Scan the data that follows and count the lines with the string "More"; answer with the count alone.

------ Exercise data ------

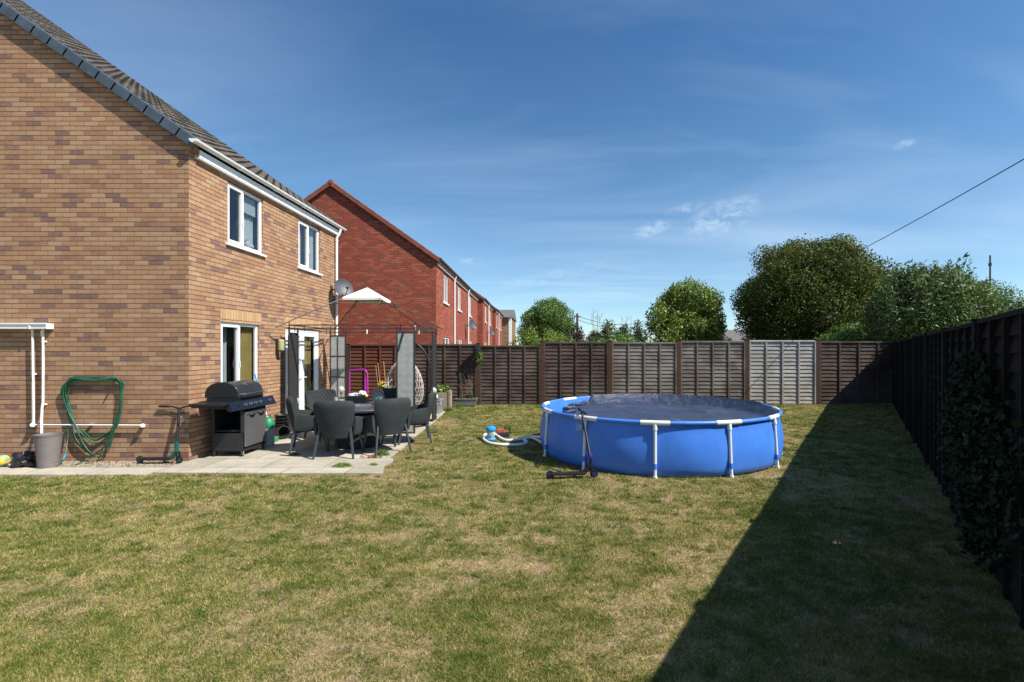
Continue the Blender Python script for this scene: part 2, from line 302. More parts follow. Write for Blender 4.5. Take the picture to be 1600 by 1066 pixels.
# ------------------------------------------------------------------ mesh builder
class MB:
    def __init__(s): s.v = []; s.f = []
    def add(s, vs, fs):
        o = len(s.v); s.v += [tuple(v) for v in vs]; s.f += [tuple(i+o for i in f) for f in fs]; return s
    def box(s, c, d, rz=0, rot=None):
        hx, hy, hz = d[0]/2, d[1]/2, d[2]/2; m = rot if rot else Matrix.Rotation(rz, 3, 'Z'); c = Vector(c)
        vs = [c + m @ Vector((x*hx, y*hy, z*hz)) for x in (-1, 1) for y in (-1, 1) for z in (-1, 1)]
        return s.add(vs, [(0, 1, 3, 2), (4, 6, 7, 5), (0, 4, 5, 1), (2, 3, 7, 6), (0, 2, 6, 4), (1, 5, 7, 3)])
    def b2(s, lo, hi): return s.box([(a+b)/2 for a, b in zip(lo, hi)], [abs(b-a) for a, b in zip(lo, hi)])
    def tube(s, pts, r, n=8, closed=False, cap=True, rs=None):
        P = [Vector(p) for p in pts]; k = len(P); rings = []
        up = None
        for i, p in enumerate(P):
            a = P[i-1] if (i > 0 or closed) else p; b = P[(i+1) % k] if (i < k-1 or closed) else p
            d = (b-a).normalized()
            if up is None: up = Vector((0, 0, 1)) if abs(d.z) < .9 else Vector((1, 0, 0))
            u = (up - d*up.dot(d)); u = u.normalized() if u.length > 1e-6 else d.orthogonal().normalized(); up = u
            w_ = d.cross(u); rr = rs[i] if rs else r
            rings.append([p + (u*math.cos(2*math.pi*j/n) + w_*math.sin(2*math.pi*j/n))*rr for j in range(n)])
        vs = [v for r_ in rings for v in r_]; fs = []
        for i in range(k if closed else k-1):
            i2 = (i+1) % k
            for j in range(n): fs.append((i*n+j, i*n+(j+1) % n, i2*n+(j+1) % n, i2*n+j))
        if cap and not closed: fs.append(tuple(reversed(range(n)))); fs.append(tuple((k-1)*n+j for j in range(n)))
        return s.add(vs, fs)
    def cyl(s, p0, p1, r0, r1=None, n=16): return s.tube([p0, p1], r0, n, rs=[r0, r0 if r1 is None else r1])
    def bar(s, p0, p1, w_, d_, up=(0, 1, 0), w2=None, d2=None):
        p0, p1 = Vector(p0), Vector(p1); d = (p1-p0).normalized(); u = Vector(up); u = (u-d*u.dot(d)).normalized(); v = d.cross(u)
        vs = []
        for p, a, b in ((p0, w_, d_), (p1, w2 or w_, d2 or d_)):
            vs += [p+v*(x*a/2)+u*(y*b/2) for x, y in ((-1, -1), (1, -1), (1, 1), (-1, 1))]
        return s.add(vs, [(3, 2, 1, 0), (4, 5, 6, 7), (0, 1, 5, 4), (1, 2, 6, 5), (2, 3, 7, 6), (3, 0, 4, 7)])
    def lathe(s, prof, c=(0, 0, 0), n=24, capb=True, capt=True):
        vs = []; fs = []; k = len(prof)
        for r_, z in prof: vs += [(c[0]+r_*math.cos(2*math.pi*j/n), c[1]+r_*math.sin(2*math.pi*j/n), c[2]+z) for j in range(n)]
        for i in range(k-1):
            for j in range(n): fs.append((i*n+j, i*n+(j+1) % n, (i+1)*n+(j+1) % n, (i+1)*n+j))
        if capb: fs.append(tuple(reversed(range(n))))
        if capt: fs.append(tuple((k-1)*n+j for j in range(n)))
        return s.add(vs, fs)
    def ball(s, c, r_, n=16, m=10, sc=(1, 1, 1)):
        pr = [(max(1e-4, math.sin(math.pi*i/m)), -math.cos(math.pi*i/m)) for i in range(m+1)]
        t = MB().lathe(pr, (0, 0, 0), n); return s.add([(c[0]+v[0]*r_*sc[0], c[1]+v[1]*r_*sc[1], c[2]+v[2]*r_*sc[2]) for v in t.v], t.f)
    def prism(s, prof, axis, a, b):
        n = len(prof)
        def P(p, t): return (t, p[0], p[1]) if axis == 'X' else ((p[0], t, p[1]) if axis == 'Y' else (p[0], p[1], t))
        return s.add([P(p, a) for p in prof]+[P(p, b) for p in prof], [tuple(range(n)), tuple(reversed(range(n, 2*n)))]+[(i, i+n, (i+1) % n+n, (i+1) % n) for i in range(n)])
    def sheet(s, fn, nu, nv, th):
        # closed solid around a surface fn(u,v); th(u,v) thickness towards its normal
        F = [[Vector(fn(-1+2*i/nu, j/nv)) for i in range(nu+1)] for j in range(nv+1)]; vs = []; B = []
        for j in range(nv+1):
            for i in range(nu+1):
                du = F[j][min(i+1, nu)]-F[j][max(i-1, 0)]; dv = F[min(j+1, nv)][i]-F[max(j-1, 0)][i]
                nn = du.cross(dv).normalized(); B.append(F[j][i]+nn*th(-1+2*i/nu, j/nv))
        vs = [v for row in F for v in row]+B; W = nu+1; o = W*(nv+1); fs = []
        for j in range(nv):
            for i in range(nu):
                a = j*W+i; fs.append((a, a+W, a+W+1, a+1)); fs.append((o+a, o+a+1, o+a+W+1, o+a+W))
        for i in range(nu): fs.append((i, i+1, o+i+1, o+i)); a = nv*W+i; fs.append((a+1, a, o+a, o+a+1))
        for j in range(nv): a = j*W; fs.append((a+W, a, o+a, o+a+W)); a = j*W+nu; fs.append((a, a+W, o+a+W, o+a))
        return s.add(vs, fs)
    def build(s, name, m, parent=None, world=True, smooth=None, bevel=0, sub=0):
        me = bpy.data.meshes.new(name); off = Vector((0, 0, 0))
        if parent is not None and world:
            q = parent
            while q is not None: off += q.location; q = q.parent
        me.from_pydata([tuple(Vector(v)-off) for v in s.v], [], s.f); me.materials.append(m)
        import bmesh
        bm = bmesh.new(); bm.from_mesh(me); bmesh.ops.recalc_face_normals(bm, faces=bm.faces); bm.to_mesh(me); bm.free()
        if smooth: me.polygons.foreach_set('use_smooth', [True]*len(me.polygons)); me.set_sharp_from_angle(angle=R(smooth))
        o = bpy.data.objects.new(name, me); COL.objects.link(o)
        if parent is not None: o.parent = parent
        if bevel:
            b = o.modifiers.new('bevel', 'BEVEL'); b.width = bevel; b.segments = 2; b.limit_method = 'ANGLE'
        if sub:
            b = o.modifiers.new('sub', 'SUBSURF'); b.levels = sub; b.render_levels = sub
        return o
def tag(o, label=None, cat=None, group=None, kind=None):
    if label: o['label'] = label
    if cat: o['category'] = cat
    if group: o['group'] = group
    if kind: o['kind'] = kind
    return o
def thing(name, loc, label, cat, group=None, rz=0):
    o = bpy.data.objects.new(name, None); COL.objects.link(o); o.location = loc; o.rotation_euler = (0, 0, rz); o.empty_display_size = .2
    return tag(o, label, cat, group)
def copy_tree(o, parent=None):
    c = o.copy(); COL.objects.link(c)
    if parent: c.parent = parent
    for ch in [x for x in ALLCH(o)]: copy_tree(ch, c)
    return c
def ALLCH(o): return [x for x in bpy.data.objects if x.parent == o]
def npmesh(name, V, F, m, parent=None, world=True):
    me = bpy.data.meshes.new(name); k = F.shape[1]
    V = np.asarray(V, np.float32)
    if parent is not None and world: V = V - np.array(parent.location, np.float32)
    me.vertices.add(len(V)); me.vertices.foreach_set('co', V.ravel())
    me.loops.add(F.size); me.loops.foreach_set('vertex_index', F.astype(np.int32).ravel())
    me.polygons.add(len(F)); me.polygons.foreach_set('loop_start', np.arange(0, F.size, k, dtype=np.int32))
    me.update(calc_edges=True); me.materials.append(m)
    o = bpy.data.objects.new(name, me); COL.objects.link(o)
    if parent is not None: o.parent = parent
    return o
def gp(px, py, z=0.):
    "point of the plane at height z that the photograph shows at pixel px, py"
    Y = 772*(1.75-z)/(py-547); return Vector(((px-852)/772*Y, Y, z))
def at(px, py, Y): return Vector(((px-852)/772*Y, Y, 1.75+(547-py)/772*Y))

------
------ Exercise data ------

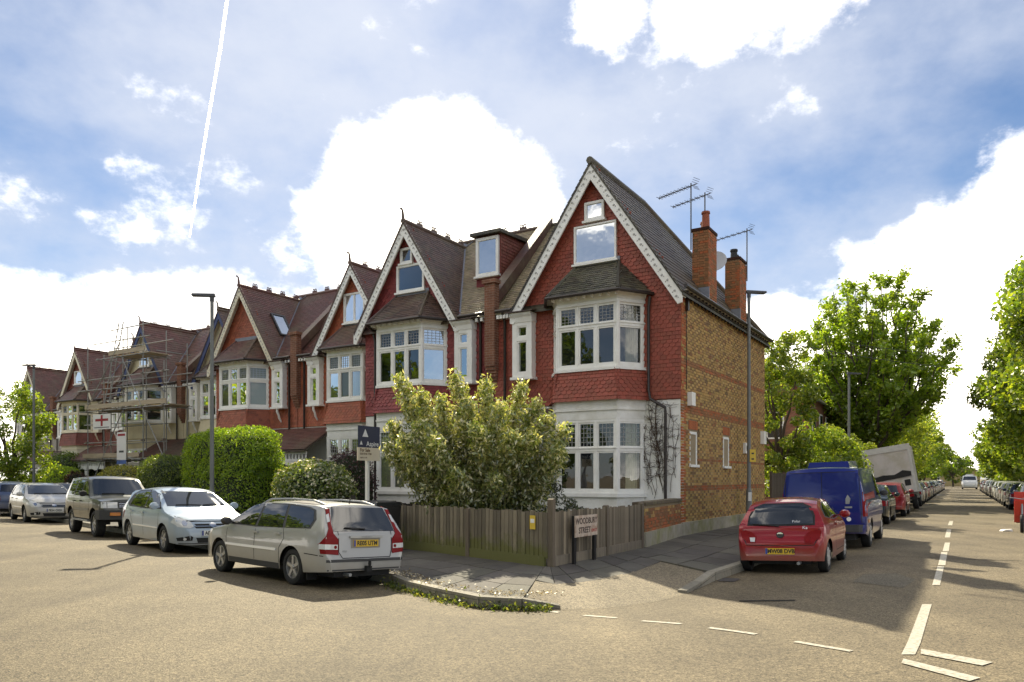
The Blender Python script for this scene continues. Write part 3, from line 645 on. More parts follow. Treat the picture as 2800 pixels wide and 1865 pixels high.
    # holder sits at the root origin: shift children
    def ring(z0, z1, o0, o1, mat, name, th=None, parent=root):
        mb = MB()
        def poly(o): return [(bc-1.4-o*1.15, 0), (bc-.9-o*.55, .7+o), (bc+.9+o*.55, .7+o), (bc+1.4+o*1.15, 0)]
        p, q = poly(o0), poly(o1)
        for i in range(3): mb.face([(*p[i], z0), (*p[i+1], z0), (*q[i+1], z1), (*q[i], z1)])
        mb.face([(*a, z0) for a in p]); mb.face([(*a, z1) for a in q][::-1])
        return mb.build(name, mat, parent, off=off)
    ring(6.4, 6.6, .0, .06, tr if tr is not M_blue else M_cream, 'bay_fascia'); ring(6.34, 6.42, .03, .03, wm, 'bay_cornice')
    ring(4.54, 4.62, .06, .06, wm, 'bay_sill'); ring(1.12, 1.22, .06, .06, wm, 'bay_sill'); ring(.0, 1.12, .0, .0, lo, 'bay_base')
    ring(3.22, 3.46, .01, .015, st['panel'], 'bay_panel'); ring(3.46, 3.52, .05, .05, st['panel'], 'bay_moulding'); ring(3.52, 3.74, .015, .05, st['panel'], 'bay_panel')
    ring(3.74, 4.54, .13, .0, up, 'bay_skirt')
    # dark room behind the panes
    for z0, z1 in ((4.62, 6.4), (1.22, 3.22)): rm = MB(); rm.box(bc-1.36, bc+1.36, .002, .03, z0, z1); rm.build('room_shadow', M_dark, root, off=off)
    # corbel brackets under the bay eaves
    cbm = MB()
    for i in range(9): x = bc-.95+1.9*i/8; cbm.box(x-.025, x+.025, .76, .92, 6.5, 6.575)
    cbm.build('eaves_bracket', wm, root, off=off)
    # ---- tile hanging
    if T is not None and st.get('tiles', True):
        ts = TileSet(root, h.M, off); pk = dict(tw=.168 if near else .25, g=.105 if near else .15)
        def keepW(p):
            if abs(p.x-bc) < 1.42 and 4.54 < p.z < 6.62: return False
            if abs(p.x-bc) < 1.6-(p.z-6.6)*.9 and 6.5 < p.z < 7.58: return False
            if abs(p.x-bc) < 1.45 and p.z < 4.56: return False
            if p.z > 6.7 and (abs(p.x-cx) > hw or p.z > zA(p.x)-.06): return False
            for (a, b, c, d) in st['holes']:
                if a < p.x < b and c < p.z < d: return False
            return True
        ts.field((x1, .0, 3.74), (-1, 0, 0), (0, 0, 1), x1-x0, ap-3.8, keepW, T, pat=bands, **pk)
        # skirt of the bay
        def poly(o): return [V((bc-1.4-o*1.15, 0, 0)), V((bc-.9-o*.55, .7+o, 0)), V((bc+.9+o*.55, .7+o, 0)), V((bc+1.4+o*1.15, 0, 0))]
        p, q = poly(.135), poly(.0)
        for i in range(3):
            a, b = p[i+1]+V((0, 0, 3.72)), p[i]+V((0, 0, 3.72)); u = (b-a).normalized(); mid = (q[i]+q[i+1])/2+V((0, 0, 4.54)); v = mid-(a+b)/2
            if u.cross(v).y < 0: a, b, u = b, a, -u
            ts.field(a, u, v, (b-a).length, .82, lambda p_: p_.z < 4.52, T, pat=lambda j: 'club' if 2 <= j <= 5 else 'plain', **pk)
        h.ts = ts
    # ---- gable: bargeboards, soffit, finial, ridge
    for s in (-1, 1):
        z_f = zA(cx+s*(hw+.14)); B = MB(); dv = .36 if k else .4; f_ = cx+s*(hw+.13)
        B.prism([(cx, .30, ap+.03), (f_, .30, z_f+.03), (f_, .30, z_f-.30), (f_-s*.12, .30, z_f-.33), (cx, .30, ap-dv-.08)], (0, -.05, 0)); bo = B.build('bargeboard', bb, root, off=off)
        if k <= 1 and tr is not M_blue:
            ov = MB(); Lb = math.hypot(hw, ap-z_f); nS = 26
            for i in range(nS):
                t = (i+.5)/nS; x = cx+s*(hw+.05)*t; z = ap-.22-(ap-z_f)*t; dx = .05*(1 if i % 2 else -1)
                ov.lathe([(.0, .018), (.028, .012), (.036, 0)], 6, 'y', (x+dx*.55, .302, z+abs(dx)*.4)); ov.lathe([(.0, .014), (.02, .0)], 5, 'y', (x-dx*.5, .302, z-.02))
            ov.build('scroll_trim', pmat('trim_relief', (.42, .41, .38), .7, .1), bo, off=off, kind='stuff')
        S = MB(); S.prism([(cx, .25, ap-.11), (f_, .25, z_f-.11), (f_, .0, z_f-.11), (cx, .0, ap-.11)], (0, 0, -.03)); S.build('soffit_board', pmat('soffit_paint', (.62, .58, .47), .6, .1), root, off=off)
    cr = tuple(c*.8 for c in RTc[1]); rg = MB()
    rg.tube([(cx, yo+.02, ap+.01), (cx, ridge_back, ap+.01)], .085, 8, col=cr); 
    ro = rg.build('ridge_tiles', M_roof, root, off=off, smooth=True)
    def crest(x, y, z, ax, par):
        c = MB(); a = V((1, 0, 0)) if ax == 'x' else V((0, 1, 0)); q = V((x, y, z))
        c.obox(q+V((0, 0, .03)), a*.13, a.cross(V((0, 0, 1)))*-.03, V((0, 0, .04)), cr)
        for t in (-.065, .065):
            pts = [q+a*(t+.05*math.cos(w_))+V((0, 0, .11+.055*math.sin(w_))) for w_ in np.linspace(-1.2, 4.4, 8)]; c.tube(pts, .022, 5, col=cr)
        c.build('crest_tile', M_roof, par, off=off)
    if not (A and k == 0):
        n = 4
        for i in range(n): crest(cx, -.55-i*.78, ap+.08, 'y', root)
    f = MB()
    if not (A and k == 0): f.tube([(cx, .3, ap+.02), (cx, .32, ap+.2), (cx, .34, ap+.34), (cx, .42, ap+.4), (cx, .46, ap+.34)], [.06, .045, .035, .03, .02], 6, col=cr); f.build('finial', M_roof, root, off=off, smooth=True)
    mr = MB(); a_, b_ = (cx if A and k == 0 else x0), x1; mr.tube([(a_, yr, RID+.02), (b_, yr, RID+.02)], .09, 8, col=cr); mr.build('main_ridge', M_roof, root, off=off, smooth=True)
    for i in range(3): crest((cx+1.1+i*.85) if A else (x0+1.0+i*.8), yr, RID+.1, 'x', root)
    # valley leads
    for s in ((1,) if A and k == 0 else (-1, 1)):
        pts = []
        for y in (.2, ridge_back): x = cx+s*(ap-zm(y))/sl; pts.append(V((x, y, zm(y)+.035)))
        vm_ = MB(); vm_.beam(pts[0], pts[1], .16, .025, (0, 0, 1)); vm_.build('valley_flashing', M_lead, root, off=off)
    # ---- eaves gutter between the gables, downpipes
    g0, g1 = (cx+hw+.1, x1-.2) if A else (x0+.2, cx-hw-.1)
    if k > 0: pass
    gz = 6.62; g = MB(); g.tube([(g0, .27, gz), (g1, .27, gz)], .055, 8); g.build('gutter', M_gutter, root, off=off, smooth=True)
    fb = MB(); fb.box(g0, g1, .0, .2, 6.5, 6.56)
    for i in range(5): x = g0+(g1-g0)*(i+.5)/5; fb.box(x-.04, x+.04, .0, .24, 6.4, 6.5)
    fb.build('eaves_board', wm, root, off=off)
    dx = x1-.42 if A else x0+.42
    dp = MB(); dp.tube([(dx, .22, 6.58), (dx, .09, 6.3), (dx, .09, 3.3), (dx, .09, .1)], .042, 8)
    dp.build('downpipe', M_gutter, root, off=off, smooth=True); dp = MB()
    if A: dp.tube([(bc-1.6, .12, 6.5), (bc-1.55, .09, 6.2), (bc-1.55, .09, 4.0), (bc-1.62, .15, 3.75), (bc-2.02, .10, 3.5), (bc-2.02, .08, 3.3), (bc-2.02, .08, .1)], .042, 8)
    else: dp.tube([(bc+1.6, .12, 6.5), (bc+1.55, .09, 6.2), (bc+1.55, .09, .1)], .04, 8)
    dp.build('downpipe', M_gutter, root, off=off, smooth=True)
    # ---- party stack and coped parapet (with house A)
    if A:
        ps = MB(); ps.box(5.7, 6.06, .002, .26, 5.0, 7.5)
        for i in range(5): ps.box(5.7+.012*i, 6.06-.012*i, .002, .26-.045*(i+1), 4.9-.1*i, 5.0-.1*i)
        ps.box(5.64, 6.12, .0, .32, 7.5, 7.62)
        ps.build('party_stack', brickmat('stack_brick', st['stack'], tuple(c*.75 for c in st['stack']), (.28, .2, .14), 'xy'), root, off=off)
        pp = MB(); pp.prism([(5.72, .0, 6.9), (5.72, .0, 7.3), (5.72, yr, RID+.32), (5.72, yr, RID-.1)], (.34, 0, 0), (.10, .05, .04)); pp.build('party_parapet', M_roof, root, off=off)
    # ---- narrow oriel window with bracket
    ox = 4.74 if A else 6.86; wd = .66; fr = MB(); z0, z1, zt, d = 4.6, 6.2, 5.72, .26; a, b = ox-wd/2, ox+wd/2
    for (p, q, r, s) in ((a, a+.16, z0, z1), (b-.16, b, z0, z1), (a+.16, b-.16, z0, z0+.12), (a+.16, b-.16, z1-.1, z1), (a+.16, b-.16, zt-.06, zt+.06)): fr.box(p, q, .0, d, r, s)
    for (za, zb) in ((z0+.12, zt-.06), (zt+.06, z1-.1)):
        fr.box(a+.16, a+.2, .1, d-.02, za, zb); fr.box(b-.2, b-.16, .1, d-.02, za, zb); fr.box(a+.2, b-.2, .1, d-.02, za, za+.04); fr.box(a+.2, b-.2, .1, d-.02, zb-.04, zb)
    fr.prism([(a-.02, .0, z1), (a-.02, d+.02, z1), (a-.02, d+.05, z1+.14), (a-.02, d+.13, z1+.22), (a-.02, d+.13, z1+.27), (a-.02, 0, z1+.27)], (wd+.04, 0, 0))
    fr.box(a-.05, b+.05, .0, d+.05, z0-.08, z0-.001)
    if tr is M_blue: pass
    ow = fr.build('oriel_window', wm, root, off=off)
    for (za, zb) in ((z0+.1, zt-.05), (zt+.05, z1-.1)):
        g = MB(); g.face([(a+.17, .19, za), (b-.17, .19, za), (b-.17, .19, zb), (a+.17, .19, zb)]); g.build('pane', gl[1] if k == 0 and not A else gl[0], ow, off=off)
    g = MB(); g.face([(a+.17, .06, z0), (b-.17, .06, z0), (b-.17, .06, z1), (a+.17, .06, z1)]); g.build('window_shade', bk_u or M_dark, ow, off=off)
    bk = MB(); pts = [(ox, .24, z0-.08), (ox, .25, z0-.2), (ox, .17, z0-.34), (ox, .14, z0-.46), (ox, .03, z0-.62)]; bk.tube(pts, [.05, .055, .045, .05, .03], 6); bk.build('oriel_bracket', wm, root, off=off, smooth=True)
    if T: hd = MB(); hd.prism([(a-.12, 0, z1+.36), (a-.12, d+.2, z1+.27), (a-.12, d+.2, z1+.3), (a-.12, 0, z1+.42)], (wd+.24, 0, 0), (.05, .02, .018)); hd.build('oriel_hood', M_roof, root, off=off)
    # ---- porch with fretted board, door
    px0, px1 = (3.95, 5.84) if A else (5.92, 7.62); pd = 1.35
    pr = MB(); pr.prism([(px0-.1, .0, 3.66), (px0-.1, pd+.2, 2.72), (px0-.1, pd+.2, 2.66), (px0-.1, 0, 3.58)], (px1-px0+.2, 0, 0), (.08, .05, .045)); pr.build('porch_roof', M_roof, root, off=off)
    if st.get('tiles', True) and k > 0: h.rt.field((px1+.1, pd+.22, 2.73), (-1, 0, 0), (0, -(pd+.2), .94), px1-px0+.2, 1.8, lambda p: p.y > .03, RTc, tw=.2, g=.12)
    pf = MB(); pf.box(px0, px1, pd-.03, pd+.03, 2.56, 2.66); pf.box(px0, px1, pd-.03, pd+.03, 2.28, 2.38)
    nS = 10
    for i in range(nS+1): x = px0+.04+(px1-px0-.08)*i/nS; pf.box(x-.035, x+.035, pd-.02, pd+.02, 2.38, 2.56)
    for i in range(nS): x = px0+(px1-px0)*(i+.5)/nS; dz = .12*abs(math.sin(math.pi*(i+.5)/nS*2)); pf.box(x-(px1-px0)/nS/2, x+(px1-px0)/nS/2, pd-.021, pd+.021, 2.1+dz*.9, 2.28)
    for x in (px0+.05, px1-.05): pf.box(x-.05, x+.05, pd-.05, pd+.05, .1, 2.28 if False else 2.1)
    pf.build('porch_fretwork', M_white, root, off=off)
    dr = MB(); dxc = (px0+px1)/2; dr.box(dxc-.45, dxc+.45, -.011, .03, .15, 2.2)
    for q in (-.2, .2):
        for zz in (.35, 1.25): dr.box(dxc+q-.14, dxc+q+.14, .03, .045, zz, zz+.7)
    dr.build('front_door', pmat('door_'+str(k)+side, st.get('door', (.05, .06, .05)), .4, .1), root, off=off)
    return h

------

Result for this task → 2